Sure, the players enjoyed representing their respective regions and playing alongside teammates that were once foes. Perhaps more importantly, however, the Varischetti game provided 63 recently graduated seniors with the opportunity to play another football game.
For most, it was their last.
This year’s game was not lacking in competitiveness. Multiple unsportsmanlike penalties, a player ejection and a slew of hits that prompted collective, audible reactions from the crowd proved that.
It also featured the largest crowd that any of the players had likely experienced since 2019, providing an added energy that District 9 football stadiums lacked this past fall. For 60 minutes of game time, the North and South were anything but friends.
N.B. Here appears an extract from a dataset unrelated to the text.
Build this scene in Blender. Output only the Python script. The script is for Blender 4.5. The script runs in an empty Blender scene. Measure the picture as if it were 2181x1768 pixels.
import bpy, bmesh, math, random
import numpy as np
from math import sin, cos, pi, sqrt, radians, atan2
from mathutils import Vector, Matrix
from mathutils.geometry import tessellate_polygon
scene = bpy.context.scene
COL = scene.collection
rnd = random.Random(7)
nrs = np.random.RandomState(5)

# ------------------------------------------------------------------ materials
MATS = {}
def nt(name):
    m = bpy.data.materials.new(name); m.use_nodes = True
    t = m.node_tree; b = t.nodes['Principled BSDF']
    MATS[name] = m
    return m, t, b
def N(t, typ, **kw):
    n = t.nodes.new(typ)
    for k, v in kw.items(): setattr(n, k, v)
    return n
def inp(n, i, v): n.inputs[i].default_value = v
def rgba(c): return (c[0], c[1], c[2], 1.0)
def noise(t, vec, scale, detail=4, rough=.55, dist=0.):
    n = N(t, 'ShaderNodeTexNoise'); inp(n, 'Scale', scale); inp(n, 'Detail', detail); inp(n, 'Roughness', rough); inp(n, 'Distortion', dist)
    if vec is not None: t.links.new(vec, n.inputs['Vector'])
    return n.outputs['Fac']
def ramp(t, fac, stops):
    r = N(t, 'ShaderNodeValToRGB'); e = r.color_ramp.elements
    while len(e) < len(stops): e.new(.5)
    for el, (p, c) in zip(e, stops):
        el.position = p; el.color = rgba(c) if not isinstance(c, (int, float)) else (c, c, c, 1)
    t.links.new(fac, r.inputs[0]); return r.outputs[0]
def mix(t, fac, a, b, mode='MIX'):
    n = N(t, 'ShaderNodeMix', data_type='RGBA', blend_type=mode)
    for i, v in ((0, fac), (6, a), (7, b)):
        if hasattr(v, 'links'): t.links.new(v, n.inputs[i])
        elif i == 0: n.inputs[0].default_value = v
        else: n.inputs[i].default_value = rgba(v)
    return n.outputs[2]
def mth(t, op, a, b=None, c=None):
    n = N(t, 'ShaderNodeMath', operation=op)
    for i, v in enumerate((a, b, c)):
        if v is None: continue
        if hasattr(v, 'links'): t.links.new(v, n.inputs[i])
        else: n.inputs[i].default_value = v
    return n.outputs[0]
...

After the game, however, the spirit of the Varischetti game appeared as crowd members drifted onto the field.
The tense atmosphere that accompanied the game subsided almost immediately. Smiles returned to the North’s sideline despite its late-game defeat. As players posed for pictures with parents, girlfriends and each other, a feeling of satisfaction seemed to replace that of stress.
There were no orange Smethport or Port Allegany jerseys on the field. No red and black of Bradford, no Otto-Eldred blue and no Ridgway maroon.
Each North player sported matching royal blue uniforms, and if one didn’t know any better, would think that the group had been teammates, not rivals, for the entirety of their scholastic football careers.
The North’s head coach, Justin Bienkowski, had emphasized that aspect of the game over the preceding week. “Win, lose or draw,” he said, would not take away the week that his team enjoyed together.
A week of practice. A week of bonding. And a week of new faces, many of whom had likely classified each other as enemies prior.
Bienkowski raved before and after the game about the character of his players.
“In terms of being ready for the real world, college, the military or whatever it is,” the Port Allegany head coach said ahead of the game, “The thing I’ve seen from these 32 guys is, whatever their boss or their wife or whoever is going to tell them as they get older, these guys have showed me that they’re ready for it.”
High school all-star games provide an entertaining on-field product.
More importantly, they provide players with two things: Dozens of new friends, and the opportunity to play the game for a final time before embarking their separate ways.
Ask players about the meaningfulness of the Varischetti game and those two things that it provided them.
I think you’ll find a common answer.